GSA Connects 2023 Meeting in Pittsburgh, Pennsylvania

Paper No. 123-14
Presentation Time: 4:55 PM

GEOHERITAGE OF THE GREAT VALLEY OF VIRGINIA: CROSSROAD OF GEOLOGIC AND HUMAN HISTORY IN THE MID-ATLANTIC UNITED STATES


PYLE, Eric and FICHTER, Lynn S., Department of Geology & Environmental Science, James Madison University, MSC 6903, Harrisonburg, VA 22807

"Geoheritage" has been applied in a number of contexts to the interface between geology, history, and human interactions. The National Park Service (NPS) and the American Geosciences Institute (AGI) define geoheritage values to include scientific, aesthetic, cultural, economic, educational, recreational, and geologic aspects, underscoring why any given location represents has geoheritage. The Great Valley of Virginia (GVV) extending from the confluence of the Shenandoah and Potomac Rivers at Harpers Ferry, WV southwest towards Roanoke VA has inspired exploration, storytelling, scientific theories, mythology, and art. The geological complexity led to formulation of geosynclinal theory in the 19th century, but later gave evidence in support plate tectonic orogenic models. Extending over 1.2 billion year, the GVV records two rifting and four orogenic events. Neogene erosional incision exhumed this record of the past events through differential erosion and provided the current physiographic Valley and Ridge, Blue Ridge, and Piedmont provinces seen today.

These events also concentrated diverse resources that have influenced human history. The GVV has been populated by multiple groups since the Pleistocene, each group leaving vestiges of how they adapted to the environment. The Siouan-speaking Monacan people, provide a recent indigenous record through their settlements and ossuary mounds from the Valley and Ridge to the Piedmont. Erosional incision exposed resources for the Monacans, including native copper, highly valued by the coastal Powhatans, fostering long distance trading.
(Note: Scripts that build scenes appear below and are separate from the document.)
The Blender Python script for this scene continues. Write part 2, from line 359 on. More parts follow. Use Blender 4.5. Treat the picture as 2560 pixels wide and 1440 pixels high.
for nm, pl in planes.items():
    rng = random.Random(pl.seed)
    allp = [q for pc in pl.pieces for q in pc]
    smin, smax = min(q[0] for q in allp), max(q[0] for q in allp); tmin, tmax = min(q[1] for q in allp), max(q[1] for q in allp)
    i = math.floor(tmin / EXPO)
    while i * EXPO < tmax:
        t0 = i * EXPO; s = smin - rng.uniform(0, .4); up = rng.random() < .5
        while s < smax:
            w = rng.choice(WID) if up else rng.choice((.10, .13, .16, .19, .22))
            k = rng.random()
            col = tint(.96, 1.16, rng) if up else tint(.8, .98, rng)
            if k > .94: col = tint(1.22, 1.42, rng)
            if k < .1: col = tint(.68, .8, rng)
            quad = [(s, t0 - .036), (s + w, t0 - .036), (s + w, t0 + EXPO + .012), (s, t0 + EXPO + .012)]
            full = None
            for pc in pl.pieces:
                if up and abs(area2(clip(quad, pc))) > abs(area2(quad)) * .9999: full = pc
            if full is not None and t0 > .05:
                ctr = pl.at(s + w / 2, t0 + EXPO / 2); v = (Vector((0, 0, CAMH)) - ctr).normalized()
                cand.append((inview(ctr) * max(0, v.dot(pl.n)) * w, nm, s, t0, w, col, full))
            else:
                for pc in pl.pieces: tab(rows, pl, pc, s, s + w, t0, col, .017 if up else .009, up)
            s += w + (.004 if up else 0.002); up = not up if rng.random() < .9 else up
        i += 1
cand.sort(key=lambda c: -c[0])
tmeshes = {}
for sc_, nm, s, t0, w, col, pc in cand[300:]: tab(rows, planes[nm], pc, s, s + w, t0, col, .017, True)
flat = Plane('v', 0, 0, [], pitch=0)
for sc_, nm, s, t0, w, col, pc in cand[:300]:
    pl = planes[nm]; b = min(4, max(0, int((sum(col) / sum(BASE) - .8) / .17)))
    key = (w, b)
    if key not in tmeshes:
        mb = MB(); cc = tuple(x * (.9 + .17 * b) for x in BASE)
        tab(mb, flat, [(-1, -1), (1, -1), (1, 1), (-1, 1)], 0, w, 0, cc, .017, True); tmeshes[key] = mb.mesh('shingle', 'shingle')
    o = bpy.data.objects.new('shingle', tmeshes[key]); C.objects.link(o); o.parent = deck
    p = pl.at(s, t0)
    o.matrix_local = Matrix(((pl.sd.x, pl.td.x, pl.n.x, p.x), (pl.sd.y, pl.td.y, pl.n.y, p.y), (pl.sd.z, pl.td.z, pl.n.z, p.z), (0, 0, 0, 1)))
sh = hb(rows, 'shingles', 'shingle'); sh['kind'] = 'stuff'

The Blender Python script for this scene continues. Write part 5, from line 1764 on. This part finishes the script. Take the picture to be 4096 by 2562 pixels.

By the early 18th Century European colonizers found the carbonate rocks of the GVV to be a productive agricultural resource. The geologic conditions in the GVV favored the concentration of residual ores of iron, manganese, among others, extracted from the 18th to the 20th centuries. Karst features favored nitrate precipitation, useful for saltpeter extraction. These resources contributed to the economic growth of the mid-Atlantic states, but also to the capacity of the Confederate States of America to prolong the American Civil War. This presentation applies the NPS/AGI geoheritage values to the GVV, highlighting the geologic history and incorporating human histories underrepresented in contemporary narratives.